For one, not that many people are riding. In its first six months, Direct Connect supported fewer than two trips per day. After two years of experimentation, reworking, and national publicity, the numbers did climb, but only to 30 trips per day. By contrast, each stop on the two canceled bus routes served fewer than three riders a day. Average daily ridership for all of the transit authority’s routes is 32,419.

Daniel Reck, a transportation doctoral student at the Swiss university ETH Zurich, is fascinated by Pinellas’ ride-hail collaboration. But when he got to Florida for a short research trip, he was puzzled by the program’s low ridership numbers. Reck’s research, which has not yet been peer-reviewed, suggests that Direct Connect is hampered by something that transportation folk call a “transfer penalty”—a measure of how many extra minutes commuters are willing to spend traveling to avoid a transfer. What’s it worth to avoid transferring to a bus that runs infrequently and often behind schedule?

In Pinellas, Reck and a colleague found that the Direct Connect program saved riders about 15.7 minutes of travel time. But he questions whether the savings makes it worth taking two vehicles—the Uber and the bus—instead of just one. He says the transfer penalty is “a conceptual barrier” to using ride-hail services for the first and last mile. This has implications beyond ride-hail experiments, he points out. Many agencies are pondering how autonomous taxis or shuttles might supplement their networks, helping to move people from their homes to bus and train lines. But what if riders won’t get onboard?

Uber, which has established at least 20 public transit projects like Direct Connect around the globe, acknowledges that it can be difficult to convince riders to transfer. “There’s always a transfer penalty, for any public transit service,” says Chris Pangilinan, who heads public transit partnerships for the company. But he says Uber sees a strong relationship between Uber rides and transit stops. When London launched a limited nighttime Tube service in 2016, for example, the company says the number of Uber journeys beginning within 200 meters of a Tube station during the nighttime service rose 22 percent.

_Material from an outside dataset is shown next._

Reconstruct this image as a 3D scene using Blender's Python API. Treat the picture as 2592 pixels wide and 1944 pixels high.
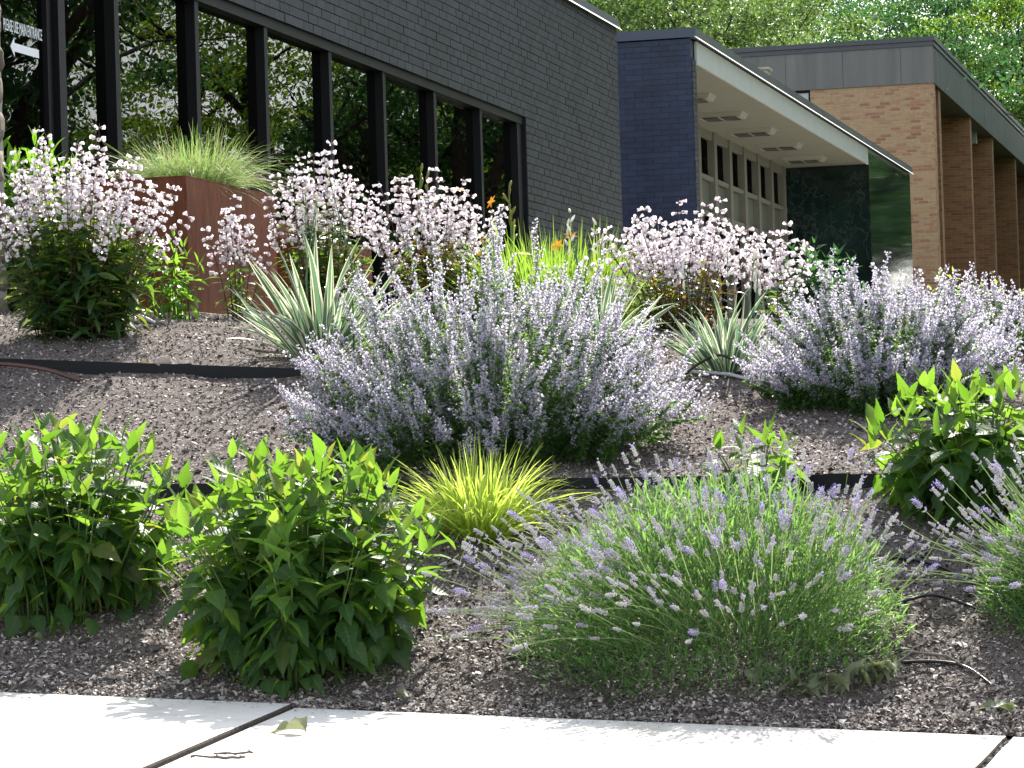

Here’s the especially tricky thing: Pinellas can’t track how many people are using its program to transfer to public transit, nor how many people have been converted to public transit users. The transit authority initially sought specific pick-up and drop-off data from Uber and the taxi companies, so it could understand how its new service was being used. Uber refused. “While we would have loved more data at the beginning of the pilot, we think it was important to get started with the partnership,” says Whitney Fox, a spokesperson for the transit authority.

Uber later provided the transit authority with quarterly rankings of the transit stops most frequently used for the program. But Uber data is still marked as a trade secret, and public record requests must be run through Uber’s legal team. The taxi company that the agency works with, by contrast, provides information on pick-up and drop-off times and on rider identities and fares.

There was also a data blooper. Uber says it accidentally allowed riders to request subsidized rides from places outside the agreed-upon service area for much of 2018. (Reck, the researcher, first spotted the discrepancy earlier this year.) The ride-hail company did not charge the transit authority for these extra rides, but they inflated the ridership numbers for a time.

The mess-up points to another important question: Whether these kinds of projects can scale. As in the Toronto Uber experiment, public officials realized that “success”—that is, lots of people using Uber and taxis to get to transit—would have cost the agency more money than it was spending on its low-performing bus routes. In other words: The more people who use the Direct Connect, the less sustainable it is for the transit authority. That’s unfortunate for a program that seeks to convince more people to ride public transit.

And Pinellas County residents don’t want to spend more money on transit. The region is the nation’s 18th largest, but it ranks 180th in transit operating spending per capita. In 2014, voters defeated a referendum to redesign the county’s transit service, one of the worst in the US. That public tightfistedness has forced Pinellas to get creative—for better or worse.